--- begin Raw data ---

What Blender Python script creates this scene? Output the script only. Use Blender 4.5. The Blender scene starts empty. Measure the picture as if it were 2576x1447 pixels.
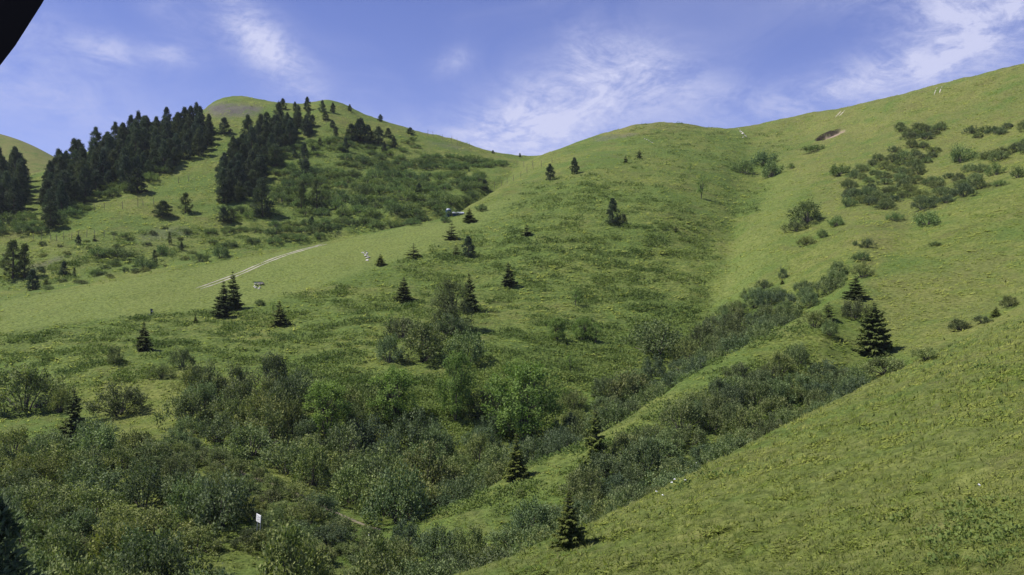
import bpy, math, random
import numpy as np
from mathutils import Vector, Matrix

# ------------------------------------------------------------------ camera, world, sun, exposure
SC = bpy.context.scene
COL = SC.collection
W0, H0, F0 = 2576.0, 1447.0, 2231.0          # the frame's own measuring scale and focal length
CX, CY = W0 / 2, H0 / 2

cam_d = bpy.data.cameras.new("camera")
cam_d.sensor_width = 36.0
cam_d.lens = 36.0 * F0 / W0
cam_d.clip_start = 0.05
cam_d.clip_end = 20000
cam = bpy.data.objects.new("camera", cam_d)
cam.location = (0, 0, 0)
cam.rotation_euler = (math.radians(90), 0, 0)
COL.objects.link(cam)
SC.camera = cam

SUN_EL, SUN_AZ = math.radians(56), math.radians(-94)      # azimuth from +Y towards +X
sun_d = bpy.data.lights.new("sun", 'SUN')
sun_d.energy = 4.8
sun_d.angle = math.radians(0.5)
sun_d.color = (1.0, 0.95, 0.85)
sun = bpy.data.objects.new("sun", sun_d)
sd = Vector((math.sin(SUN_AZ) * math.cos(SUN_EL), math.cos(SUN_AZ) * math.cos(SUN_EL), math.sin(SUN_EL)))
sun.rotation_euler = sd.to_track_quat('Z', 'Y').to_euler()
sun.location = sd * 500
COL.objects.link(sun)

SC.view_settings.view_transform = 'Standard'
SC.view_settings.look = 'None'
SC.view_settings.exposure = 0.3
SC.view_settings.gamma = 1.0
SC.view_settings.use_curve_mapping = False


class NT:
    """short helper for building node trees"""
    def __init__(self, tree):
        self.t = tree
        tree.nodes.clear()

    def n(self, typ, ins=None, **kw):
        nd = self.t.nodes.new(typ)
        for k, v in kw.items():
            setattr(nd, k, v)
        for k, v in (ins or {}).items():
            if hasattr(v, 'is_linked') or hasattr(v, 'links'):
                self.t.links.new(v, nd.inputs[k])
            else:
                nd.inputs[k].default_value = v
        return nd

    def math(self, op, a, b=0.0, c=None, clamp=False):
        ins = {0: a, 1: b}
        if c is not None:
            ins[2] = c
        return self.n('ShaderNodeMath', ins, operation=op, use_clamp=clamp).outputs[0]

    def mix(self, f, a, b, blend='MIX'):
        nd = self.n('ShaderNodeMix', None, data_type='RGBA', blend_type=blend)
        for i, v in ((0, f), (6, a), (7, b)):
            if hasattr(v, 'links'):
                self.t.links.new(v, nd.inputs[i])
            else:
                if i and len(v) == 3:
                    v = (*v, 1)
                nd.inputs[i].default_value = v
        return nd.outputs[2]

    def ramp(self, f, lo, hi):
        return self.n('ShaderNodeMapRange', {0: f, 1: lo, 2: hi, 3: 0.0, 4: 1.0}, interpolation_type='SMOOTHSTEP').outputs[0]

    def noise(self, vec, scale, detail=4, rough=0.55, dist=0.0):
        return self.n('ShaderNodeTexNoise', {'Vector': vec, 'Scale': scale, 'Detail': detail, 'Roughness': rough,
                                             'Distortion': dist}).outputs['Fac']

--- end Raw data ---

• Your objective
Leave out the pictures and repeat the lines from the start of the material through the line with "SC.view_settings.use_curve_mapping = False", inclusive.

• Reply to the task
What Blender Python script creates this scene? Output the script only. Use Blender 4.5. The Blender scene starts empty. Measure the picture as if it were 2576x1447 pixels.
import bpy, math, random
import numpy as np
from mathutils import Vector, Matrix

# ------------------------------------------------------------------ camera, world, sun, exposure
SC = bpy.context.scene
COL = SC.collection
W0, H0, F0 = 2576.0, 1447.0, 2231.0          # the frame's own measuring scale and focal length
CX, CY = W0 / 2, H0 / 2

cam_d = bpy.data.cameras.new("camera")
cam_d.sensor_width = 36.0
cam_d.lens = 36.0 * F0 / W0
cam_d.clip_start = 0.05
cam_d.clip_end = 20000
cam = bpy.data.objects.new("camera", cam_d)
cam.location = (0, 0, 0)
cam.rotation_euler = (math.radians(90), 0, 0)
COL.objects.link(cam)
SC.camera = cam

SUN_EL, SUN_AZ = math.radians(56), math.radians(-94)      # azimuth from +Y towards +X
sun_d = bpy.data.lights.new("sun", 'SUN')
sun_d.energy = 4.8
sun_d.angle = math.radians(0.5)
sun_d.color = (1.0, 0.95, 0.85)
sun = bpy.data.objects.new("sun", sun_d)
sd = Vector((math.sin(SUN_AZ) * math.cos(SUN_EL), math.cos(SUN_AZ) * math.cos(SUN_EL), math.sin(SUN_EL)))
sun.rotation_euler = sd.to_track_quat('Z', 'Y').to_euler()
sun.location = sd * 500
COL.objects.link(sun)

SC.view_settings.view_transform = 'Standard'
SC.view_settings.look = 'None'
SC.view_settings.exposure = 0.3
SC.view_settings.gamma = 1.0
SC.view_settings.use_curve_mapping = False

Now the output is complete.